▶ **WHAT YOU ARE ASKED TO DO**:
Collect all lines from the records below that include the word "This".

Dataset rows
+ + + +

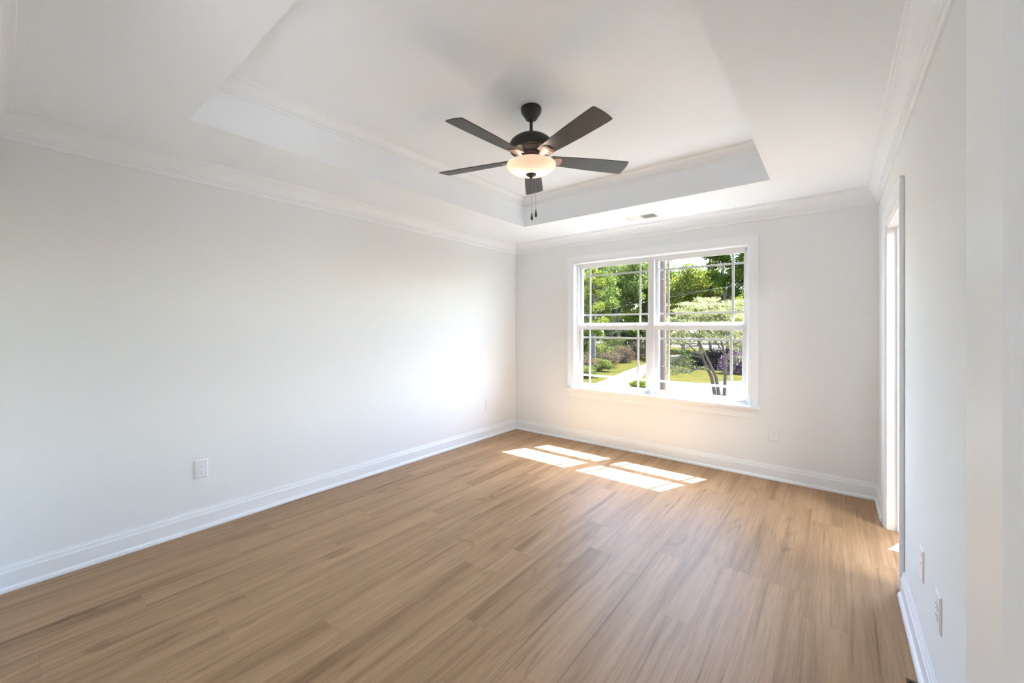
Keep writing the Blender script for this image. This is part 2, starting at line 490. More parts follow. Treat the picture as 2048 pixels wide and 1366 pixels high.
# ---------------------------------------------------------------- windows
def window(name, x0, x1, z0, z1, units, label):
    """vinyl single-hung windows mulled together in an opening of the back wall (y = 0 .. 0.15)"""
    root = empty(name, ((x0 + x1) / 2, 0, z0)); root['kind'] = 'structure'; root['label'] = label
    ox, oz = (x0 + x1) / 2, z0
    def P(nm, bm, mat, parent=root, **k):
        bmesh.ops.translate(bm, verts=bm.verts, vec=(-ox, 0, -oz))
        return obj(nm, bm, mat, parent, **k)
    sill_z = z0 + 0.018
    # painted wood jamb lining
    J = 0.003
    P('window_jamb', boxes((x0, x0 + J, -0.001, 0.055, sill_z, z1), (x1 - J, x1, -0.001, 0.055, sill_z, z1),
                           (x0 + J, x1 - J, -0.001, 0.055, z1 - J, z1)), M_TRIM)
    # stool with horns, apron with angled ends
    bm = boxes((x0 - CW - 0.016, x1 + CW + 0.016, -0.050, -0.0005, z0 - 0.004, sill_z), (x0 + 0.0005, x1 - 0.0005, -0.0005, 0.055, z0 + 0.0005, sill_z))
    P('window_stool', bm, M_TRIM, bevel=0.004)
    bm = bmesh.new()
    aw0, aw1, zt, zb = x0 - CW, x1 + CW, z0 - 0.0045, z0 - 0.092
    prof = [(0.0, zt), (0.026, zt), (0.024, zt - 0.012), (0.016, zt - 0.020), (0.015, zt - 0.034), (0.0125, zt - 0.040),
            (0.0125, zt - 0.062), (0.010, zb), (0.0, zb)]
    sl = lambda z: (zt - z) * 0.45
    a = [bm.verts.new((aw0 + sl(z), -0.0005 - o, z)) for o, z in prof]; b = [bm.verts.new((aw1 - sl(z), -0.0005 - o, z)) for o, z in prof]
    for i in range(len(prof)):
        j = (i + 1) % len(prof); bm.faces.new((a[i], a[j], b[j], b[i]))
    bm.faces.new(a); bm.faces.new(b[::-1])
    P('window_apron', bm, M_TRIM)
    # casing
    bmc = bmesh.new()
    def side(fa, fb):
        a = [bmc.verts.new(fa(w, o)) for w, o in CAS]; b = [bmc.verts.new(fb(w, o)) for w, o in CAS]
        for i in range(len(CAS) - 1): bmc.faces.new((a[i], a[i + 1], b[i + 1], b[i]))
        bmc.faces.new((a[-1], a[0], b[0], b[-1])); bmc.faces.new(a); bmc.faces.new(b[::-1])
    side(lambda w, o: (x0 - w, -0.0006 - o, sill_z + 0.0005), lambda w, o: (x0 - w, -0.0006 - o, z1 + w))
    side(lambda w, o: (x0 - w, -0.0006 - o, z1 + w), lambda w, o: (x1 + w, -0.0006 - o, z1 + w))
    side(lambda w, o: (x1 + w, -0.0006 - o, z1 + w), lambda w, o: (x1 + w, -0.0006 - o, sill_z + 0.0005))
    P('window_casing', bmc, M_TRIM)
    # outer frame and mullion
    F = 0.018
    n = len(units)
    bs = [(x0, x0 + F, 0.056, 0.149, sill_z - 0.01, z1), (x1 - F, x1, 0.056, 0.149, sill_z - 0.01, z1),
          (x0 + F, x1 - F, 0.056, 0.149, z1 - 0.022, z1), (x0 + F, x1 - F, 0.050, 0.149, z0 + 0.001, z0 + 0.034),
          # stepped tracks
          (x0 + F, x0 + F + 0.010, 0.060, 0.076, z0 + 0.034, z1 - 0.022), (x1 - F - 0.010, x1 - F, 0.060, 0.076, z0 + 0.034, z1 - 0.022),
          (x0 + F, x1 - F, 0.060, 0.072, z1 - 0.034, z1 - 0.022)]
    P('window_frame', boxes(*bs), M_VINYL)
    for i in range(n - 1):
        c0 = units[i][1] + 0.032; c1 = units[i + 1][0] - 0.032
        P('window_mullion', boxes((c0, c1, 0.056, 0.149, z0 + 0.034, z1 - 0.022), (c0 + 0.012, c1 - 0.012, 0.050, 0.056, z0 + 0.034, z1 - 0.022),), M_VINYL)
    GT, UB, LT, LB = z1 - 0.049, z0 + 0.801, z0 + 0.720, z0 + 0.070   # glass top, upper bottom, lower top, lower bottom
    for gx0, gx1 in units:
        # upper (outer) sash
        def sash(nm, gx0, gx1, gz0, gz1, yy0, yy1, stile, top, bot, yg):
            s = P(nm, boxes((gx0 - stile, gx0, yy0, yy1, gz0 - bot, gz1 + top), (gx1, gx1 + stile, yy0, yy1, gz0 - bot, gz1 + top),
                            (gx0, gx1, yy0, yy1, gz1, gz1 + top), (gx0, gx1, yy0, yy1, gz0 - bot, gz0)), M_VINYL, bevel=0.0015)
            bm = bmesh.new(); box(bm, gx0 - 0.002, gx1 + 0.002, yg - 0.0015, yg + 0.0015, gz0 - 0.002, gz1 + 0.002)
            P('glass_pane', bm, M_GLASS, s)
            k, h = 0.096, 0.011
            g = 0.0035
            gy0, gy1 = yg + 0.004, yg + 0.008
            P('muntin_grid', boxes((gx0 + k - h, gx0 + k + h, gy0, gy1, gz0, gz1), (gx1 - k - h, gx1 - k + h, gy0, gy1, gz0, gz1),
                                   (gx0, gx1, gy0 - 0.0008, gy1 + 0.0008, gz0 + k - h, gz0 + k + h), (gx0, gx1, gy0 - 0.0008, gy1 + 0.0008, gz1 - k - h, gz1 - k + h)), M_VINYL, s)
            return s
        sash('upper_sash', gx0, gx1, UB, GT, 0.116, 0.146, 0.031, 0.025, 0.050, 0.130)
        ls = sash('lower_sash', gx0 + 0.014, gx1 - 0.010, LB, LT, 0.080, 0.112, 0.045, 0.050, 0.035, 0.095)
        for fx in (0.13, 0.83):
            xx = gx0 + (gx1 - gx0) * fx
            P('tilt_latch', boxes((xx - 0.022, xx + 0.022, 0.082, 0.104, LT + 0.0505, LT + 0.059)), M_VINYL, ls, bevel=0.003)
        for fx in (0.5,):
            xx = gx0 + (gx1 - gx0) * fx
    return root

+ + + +

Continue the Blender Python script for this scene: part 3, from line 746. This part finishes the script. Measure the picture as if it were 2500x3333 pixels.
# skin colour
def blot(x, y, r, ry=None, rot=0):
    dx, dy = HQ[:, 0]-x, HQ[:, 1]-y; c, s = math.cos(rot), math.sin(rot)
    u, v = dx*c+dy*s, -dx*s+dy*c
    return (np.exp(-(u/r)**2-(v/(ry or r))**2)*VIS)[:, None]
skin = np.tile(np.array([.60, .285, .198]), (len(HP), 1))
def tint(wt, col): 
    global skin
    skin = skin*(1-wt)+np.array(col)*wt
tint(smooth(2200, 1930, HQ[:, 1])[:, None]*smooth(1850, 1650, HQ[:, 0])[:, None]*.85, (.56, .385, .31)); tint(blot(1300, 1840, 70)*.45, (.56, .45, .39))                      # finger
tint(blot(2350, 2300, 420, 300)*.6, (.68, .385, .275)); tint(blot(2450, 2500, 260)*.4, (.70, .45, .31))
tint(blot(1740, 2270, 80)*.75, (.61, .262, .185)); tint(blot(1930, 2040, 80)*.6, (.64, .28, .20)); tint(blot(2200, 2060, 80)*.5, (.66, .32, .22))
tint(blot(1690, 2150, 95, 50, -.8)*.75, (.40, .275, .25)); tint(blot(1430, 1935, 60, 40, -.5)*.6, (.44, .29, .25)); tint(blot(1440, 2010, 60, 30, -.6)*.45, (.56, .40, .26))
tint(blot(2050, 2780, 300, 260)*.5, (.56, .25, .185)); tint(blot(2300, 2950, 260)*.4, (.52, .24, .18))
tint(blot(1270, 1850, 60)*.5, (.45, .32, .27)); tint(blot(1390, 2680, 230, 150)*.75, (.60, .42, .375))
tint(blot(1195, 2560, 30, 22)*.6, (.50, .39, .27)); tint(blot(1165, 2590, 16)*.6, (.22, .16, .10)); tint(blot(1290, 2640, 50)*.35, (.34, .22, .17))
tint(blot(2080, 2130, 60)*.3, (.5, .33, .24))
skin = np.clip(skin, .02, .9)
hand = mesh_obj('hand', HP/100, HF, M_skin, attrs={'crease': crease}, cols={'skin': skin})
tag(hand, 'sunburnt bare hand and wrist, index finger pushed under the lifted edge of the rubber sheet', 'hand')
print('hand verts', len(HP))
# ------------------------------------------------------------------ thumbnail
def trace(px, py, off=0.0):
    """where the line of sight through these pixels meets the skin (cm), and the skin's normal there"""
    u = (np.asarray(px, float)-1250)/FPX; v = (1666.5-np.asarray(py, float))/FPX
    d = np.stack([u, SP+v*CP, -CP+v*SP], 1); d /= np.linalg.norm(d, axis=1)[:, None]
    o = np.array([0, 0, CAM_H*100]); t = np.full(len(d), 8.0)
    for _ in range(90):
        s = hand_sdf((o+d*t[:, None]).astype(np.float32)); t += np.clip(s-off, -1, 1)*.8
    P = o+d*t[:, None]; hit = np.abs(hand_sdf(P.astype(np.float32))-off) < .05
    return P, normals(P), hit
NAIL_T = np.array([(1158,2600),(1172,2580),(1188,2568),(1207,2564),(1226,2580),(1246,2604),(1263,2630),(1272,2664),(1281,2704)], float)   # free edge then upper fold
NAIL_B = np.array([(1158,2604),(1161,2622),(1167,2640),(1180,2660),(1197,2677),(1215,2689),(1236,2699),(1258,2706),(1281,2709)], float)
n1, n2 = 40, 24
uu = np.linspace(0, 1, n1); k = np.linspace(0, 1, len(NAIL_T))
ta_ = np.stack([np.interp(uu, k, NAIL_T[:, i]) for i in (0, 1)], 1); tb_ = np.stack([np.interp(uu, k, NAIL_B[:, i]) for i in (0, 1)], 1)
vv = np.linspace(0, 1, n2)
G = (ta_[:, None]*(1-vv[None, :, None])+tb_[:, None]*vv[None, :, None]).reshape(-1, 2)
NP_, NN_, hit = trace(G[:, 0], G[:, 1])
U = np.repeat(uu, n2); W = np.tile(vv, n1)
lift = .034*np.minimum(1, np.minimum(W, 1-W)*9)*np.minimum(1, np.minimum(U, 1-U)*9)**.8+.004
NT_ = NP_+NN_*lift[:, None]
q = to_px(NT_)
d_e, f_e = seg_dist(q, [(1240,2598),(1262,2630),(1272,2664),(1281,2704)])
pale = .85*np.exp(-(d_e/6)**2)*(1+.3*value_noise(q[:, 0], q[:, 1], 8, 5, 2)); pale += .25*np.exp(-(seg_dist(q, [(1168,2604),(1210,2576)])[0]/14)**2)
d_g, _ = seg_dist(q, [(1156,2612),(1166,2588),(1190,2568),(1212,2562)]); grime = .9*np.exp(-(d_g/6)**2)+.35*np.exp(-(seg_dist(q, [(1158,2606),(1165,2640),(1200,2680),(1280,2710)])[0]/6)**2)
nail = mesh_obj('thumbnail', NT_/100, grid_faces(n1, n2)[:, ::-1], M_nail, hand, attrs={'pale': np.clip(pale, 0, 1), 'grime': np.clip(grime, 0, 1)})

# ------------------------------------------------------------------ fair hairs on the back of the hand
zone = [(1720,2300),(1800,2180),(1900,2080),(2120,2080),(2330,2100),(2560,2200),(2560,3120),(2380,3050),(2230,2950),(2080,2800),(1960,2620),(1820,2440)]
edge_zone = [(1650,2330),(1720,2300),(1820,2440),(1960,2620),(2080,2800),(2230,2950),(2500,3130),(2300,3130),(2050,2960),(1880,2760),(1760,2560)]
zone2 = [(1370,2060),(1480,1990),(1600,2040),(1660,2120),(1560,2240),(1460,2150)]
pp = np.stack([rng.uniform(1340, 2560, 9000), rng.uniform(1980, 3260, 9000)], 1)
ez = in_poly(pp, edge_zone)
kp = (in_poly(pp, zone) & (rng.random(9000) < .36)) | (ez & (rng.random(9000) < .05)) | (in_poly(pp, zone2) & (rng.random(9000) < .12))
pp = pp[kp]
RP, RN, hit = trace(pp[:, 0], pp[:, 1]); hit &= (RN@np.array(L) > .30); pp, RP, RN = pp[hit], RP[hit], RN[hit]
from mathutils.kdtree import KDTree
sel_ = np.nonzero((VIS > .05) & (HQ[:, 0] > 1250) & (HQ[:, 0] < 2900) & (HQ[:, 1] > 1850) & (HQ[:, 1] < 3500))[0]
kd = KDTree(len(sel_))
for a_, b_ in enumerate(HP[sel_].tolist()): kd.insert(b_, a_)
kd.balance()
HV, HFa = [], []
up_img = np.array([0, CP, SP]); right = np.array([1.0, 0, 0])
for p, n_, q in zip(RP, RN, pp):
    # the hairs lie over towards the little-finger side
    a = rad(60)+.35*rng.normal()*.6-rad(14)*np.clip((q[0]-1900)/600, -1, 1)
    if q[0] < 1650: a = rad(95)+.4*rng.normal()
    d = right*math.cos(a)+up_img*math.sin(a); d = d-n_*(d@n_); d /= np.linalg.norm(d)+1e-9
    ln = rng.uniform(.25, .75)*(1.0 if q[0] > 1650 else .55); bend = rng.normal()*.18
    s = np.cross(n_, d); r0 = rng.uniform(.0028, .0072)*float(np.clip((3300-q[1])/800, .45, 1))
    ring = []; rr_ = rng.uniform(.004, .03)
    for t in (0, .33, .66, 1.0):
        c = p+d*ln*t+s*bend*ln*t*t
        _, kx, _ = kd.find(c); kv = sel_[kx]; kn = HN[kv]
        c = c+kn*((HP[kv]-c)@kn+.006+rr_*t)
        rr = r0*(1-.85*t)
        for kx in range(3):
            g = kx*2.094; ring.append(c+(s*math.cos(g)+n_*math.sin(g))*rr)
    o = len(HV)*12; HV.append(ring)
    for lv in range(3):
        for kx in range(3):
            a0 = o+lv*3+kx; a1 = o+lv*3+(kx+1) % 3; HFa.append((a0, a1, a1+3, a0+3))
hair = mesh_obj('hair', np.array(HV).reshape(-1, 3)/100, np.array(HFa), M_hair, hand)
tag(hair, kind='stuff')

+ + + +

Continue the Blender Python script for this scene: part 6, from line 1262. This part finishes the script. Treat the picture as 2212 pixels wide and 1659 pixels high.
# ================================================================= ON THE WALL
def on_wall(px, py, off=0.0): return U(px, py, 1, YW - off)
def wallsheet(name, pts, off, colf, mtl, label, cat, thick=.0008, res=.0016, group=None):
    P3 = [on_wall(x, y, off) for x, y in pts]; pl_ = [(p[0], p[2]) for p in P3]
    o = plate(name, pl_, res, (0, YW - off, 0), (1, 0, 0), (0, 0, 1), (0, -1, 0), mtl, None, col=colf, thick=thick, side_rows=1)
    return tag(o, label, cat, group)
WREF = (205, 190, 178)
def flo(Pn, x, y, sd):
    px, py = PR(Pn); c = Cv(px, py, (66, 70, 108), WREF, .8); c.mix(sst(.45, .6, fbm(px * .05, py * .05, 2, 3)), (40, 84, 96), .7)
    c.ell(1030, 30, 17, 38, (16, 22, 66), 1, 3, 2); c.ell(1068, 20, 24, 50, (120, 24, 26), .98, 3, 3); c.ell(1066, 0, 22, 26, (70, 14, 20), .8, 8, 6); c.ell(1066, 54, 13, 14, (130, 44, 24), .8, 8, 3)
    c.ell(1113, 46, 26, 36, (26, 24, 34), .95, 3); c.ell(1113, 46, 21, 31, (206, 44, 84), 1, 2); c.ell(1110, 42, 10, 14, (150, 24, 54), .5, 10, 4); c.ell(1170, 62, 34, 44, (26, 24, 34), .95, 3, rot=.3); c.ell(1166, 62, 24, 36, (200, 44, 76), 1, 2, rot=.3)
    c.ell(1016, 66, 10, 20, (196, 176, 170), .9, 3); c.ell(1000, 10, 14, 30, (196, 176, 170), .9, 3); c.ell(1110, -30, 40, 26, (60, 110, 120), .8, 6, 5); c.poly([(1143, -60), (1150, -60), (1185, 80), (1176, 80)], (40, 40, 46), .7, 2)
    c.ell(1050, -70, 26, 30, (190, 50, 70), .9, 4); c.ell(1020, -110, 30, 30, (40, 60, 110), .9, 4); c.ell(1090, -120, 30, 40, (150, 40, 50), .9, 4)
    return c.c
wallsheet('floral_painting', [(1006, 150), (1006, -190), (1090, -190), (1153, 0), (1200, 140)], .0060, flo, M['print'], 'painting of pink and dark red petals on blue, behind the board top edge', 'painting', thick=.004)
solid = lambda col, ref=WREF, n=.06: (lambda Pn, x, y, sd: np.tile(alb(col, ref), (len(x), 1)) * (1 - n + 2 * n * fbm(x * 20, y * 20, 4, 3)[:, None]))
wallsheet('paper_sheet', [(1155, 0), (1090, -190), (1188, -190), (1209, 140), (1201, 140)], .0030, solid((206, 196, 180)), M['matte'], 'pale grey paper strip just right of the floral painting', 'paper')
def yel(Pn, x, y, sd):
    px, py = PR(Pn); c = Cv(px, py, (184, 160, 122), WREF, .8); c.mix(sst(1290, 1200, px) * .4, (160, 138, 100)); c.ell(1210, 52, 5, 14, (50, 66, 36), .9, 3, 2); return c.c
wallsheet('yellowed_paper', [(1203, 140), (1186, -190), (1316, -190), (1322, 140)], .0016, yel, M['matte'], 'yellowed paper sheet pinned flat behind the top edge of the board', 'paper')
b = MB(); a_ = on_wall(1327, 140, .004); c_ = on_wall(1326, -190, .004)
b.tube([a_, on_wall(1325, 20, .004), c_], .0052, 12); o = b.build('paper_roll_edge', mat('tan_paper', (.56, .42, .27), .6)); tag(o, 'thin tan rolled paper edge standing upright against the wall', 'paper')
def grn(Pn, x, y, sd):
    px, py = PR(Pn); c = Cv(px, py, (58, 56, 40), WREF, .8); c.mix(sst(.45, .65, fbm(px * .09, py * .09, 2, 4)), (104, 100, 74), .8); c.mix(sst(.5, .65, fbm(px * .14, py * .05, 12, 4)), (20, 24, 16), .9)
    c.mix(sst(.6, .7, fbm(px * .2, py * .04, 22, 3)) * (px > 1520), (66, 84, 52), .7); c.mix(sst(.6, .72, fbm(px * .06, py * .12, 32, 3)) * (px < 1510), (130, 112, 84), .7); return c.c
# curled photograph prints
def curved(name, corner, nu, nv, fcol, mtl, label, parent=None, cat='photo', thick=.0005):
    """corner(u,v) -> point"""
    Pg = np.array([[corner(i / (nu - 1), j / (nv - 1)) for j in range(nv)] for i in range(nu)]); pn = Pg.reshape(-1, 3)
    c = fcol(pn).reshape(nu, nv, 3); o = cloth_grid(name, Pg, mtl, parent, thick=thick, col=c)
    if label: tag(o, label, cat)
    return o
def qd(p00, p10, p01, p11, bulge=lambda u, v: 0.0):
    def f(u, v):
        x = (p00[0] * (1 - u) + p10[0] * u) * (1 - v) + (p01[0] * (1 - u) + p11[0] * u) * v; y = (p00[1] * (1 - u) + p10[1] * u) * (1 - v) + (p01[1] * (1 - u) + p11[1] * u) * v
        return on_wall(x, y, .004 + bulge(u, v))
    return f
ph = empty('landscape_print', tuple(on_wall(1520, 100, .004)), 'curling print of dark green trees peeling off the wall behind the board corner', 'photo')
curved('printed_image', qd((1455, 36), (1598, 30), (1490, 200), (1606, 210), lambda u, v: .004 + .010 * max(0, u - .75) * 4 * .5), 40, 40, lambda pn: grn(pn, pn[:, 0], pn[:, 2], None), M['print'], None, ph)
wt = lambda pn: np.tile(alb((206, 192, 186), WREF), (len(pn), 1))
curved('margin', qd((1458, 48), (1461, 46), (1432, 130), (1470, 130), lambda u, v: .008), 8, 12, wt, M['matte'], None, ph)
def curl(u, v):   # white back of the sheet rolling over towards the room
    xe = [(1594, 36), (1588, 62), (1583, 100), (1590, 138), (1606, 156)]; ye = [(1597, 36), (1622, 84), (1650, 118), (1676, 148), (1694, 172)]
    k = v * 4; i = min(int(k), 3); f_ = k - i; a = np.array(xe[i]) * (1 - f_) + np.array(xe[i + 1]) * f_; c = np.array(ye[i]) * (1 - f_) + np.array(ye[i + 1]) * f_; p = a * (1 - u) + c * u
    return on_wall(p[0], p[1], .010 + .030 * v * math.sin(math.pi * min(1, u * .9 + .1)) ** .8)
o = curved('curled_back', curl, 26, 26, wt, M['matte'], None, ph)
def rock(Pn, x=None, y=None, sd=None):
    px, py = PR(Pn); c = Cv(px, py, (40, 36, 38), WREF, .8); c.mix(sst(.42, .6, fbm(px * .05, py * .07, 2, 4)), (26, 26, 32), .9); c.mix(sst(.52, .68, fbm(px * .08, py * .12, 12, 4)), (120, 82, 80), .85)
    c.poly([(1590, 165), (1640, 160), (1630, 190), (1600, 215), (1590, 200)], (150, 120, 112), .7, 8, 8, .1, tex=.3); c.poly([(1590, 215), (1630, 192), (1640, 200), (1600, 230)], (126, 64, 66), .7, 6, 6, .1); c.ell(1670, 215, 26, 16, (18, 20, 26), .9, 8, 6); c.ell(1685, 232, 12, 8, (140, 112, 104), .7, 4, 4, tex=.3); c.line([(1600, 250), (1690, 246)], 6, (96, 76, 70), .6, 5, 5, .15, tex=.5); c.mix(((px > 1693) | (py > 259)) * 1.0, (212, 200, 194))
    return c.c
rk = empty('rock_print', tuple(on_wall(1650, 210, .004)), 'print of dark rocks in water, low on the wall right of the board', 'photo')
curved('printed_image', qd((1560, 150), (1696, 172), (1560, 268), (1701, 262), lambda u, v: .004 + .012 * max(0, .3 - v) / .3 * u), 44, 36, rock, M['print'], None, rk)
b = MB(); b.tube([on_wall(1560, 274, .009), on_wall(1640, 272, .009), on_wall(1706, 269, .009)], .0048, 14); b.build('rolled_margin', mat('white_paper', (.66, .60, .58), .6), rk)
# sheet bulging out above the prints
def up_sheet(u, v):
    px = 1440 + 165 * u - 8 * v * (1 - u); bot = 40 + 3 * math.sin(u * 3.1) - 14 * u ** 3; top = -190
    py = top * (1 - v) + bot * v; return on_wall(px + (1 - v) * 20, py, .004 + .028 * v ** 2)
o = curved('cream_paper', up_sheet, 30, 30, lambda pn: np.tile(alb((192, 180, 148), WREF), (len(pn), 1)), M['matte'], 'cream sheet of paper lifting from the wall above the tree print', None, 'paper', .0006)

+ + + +

▶ **RESPONSE**:
Keep writing the Blender script for this image. This is part 2, starting at line 490. More parts follow. Treat the picture as 2048 pixels wide and 1366 pixels high.
Continue the Blender Python script for this scene: part 3, from line 746. This part finishes the script. Measure the picture as if it were 2500x3333 pixels.
Continue the Blender Python script for this scene: part 6, from line 1262. This part finishes the script. Treat the picture as 2212 pixels wide and 1659 pixels high.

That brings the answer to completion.